Copy the first line of the entries below and every line after it through the line containing "scene.add(camera);". Do not include pictures.

-------- Exercise material --------

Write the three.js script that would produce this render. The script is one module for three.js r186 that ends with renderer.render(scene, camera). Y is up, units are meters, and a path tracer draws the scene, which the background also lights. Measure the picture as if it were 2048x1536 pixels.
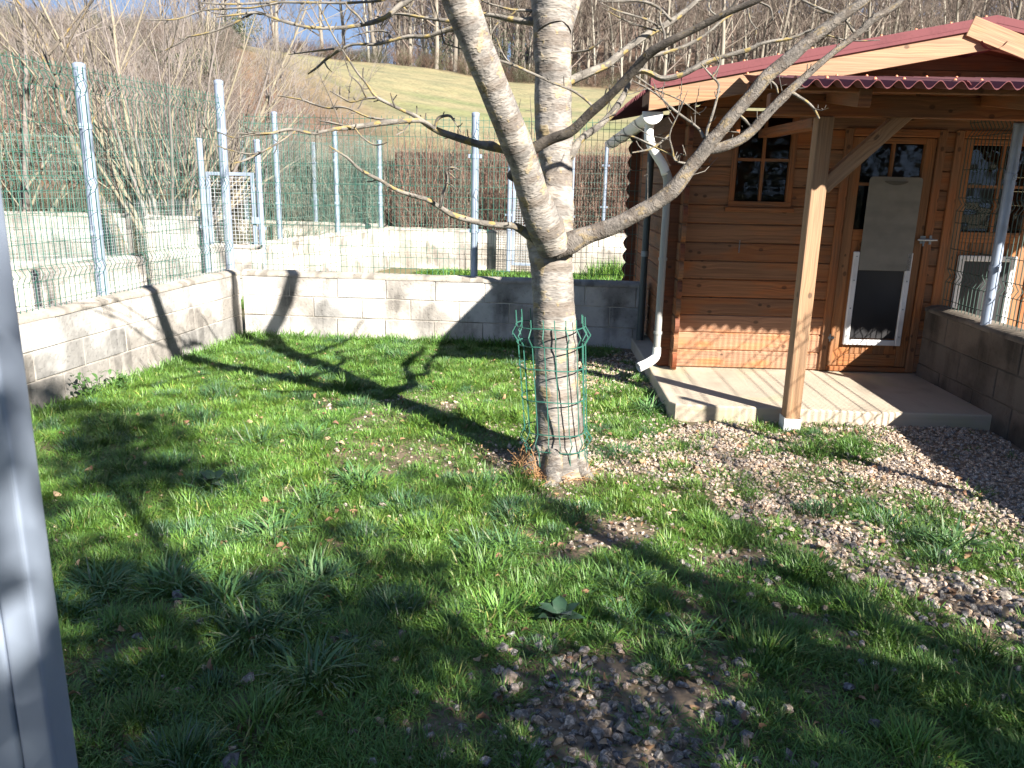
import * as THREE from 'three';
import { mergeGeometries } from 'three/addons/utils/BufferGeometryUtils.js';
import { ConvexGeometry } from 'three/addons/geometries/ConvexGeometry.js';

// ---------------------------------------------------------------- camera, sky, sun, exposure
const scene = new THREE.Scene();
const FOCAL = 1600 / 1536, EYE = 1.62, PITCH = Math.atan(1600 / 6230), ROLL = Math.atan(139 / 6230);
const camera = new THREE.PerspectiveCamera(2 * Math.atan(0.5 / FOCAL) * 180 / Math.PI, 4 / 3, 0.05, 1200);
camera.rotation.order = 'YXZ';
camera.position.set(0, EYE, 0);
camera.rotation.set(-PITCH, 0, ROLL);
camera.focus = 5.2;
camera.userData.fStop = 14;
scene.add(camera);

const SKY = 0.28;
const EL = 32 * Math.PI / 180;
const sunDir = new THREE.Vector3(0.64 * Math.cos(EL), Math.sin(EL), 0.77 * Math.cos(EL)).normalize();
{ // clear winter sky: deep blue overhead, pale towards the horizon, a soft glow round the sun
  const W = 512, H = 256, d = new Float32Array(W * H * 4), v = new THREE.Vector3();
  for (let j = 0; j < H; j++) for (let i = 0; i < W; i++) {
    const el = ((j + 0.5) / H - 0.5) * Math.PI, az = ((i + 0.5) / W - 0.5) * 2 * Math.PI;
    v.set(Math.cos(el) * Math.cos(az), Math.sin(el), Math.cos(el) * Math.sin(az));
    const k = Math.exp(-Math.max(0, el) / 0.32), glow = Math.exp(-Math.acos(Math.min(1, v.dot(sunDir))) / 0.22), o = (j * W + i) * 4;
    for (let c = 0; c < 3; c++) d[o + c] = el < -0.02 ? [0.05, 0.05, 0.04][c] : SKY * (([0.1, 0.19, 0.42][c]) * (1 - k) + [0.56, 0.8, 1.2][c] * k + [1.2, 1.1, 0.95][c] * glow);
    d[o + 3] = 1;
  }
  const t = new THREE.DataTexture(d, W, H, THREE.RGBAFormat, THREE.FloatType);
  t.mapping = THREE.EquirectangularReflectionMapping; t.magFilter = THREE.LinearFilter; t.needsUpdate = true;
  scene.background = scene.environment = t;
}
const sun = new THREE.DirectionalLight(0xfff7ec, 5);
sun.target.position.set(0, 0, -6);
sun.position.copy(sunDir).multiplyScalar(60).add(sun.target.position);
sun.castShadow = true;
sun.shadow.mapSize.set(4096, 4096);
Object.assign(sun.shadow.camera, { left: -40, right: 40, top: 40, bottom: -40, near: 1, far: 220 });
scene.add(sun, sun.target);

const renderer = new THREE.WebGLRenderer({ antialias: true });
renderer.setSize(1024, 768);
renderer.toneMapping = THREE.LinearToneMapping;
renderer.toneMappingExposure = 3.6;
renderer.shadowMap.enabled = true;

// ---------------------------------------------------------------- helpers
function rng(seed) {
  let a = seed >>> 0;
  return () => { a = (a + 0x6d2b79f5) >>> 0; let t = a; t = Math.imul(t ^ (t >>> 15), t | 1); t ^= t + Math.imul(t ^ (t >>> 7), t | 61); return ((t ^ (t >>> 14)) >>> 0) / 4294967296; };
}
const V = (x, y, z) => new THREE.Vector3(x, y, z);
const lerp = (a, b, t) => a + (b - a) * t;
const clamp = (x, a = 0, b = 1) => Math.min(b, Math.max(a, x));
const smooth = (a, b, x) => { const t = clamp((x - a) / (b - a)); return t * t * (3 - 2 * t); };

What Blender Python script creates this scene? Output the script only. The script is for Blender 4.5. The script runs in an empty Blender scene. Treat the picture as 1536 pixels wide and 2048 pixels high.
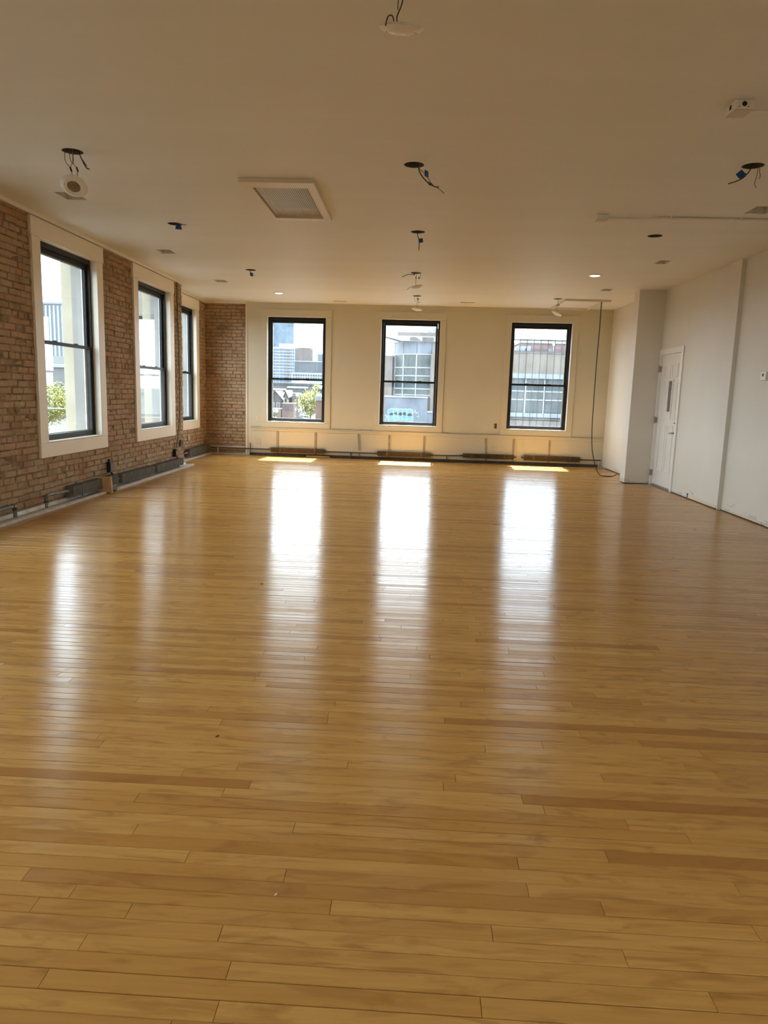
import bpy, bmesh, math, random
from math import sin, cos, pi, radians, sqrt
from mathutils import Vector, Matrix
random.seed(11)
C = bpy.context.scene
COL = C.collection

# ------------------------------------------------------------------ camera
cam_d = bpy.data.cameras.new('camera')
cam_d.sensor_fit = 'VERTICAL'; cam_d.sensor_height = 36.0
cam_d.lens = 1453.91 * 36.0 / 2048.0
cam_d.clip_start = 0.05; cam_d.clip_end = 6000
cam = bpy.data.objects.new('camera', cam_d); COL.objects.link(cam)
_p, _r, _y = 0.161943, 0.0298569, -0.0356605
_f = Vector((sin(_y)*cos(_p), cos(_y)*cos(_p), -sin(_p)))
_rt = Vector((cos(_y), -sin(_y), 0)); _up = _rt.cross(_f)
_r2 = _rt*cos(_r) + _up*sin(_r); _u2 = -_rt*sin(_r) + _up*cos(_r)
cam.matrix_world = Matrix(((_r2.x, _u2.x, -_f.x, 0), (_r2.y, _u2.y, -_f.y, 0), (_r2.z, _u2.z, -_f.z, 1.3346), (0, 0, 0, 1)))
C.camera = cam

# ------------------------------------------------------------------ world, sun, exposure
SKY = 11.0
W = bpy.data.worlds.new('sky'); C.world = W; W.use_nodes = True
nt = W.node_tree; nt.nodes.clear()
o_ = nt.nodes.new('ShaderNodeOutputWorld'); bg = nt.nodes.new('ShaderNodeBackground')
tc = nt.nodes.new('ShaderNodeTexCoord'); mp = nt.nodes.new('ShaderNodeMapping')
mp.inputs['Scale'].default_value = (1.6, 1.6, 4.0)
nz = nt.nodes.new('ShaderNodeTexNoise'); nz.inputs['Scale'].default_value = 2.2; nz.inputs['Detail'].default_value = 7
rp = nt.nodes.new('ShaderNodeValToRGB')
rp.color_ramp.elements[0].position = .38; rp.color_ramp.elements[0].color = (.55, .74, .95, 1)
rp.color_ramp.elements[1].position = .60; rp.color_ramp.elements[1].color = (.94, .97, 1.0, 1)
nt.links.new(tc.outputs['Generated'], mp.inputs['Vector']); nt.links.new(mp.outputs[0], nz.inputs['Vector'])
nt.links.new(nz.outputs['Fac'], rp.inputs['Fac']); nt.links.new(rp.outputs['Color'], bg.inputs['Color'])
bg.inputs['Strength'].default_value = SKY; nt.links.new(bg.outputs[0], o_.inputs['Surface'])

sun_d = bpy.data.lights.new('sun', 'SUN'); sun_d.energy = 50.0; sun_d.angle = radians(.53); sun_d.color = (1, .97, .90)
sun = bpy.data.objects.new('sun', sun_d); COL.objects.link(sun)
sun.rotation_euler = Vector((.03, 1.0, 2.1)).to_track_quat('Z', 'Y').to_euler()
sun.location = (10, 60, 90)

vs = C.view_settings
vs.view_transform = 'Standard'; vs.look = 'None'; vs.exposure = 0.2; vs.gamma = 1.0; vs.use_curve_mapping = False
C.display_settings.display_device = 'sRGB'
C.cycles.diffuse_bounces = 7; C.cycles.glossy_bounces = 4; C.cycles.transparent_max_bounces = 16
C.cycles.caustics_reflective = False; C.cycles.caustics_refractive = False

# ------------------------------------------------------------------ dimensions
H = 3.05
XL, XL2, XR, XR2 = -3.932, -4.252, 3.887, 3.928
YR = -5.0                       # rear wall, behind the camera
TB = 0.0312040; NB = Vector((sin(TB), cos(TB), 0)); UB = Vector((cos(TB), -sin(TB), 0)); DB = 14.76623
def FB(u, w, z): return NB*(DB + w) + UB*u + Vector((0, 0, z))       # back wall: u along, w outwards
def FL(y, w, z): return Vector((XL - w, y, z))
def FL2(y, w, z): return Vector((XL2 - w, y, z))
def FR(y, w, z): return Vector((XR + w, y, z))
def FW(x, y, z): return Vector((x, y, z))

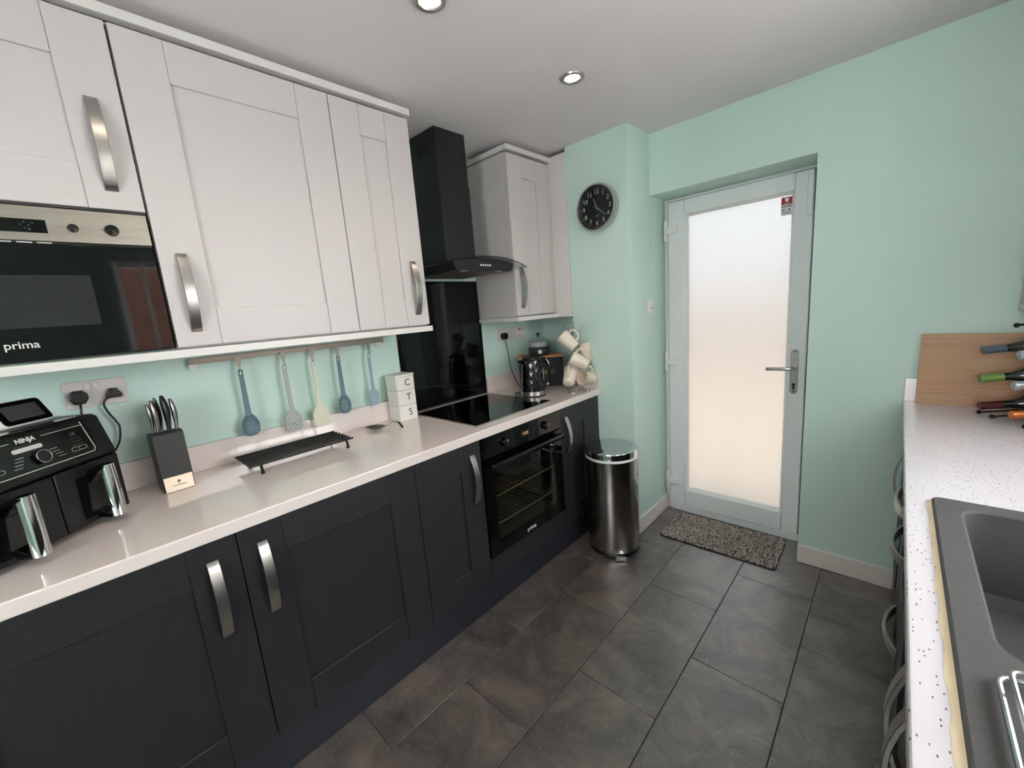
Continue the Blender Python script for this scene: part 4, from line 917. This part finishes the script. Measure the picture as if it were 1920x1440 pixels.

--------

## Result of this task
Write the three.js script that would produce this render. The script is one module for three.js r186 that ends with renderer.render(scene, camera). Y is up, units are meters, and a path tracer draws the scene, which the background also lights. Measure the picture as if it were 2048x1536 pixels.
import * as THREE from 'three';
import { mergeGeometries } from 'three/addons/utils/BufferGeometryUtils.js';
import { ConvexGeometry } from 'three/addons/geometries/ConvexGeometry.js';

// ---------------------------------------------------------------- camera, sky, sun, exposure
const scene = new THREE.Scene();
const FOCAL = 1600 / 1536, EYE = 1.62, PITCH = Math.atan(1600 / 6230), ROLL = Math.atan(139 / 6230);
const camera = new THREE.PerspectiveCamera(2 * Math.atan(0.5 / FOCAL) * 180 / Math.PI, 4 / 3, 0.05, 1200);
camera.rotation.order = 'YXZ';
camera.position.set(0, EYE, 0);
camera.rotation.set(-PITCH, 0, ROLL);
camera.focus = 5.2;
camera.userData.fStop = 14;
scene.add(camera);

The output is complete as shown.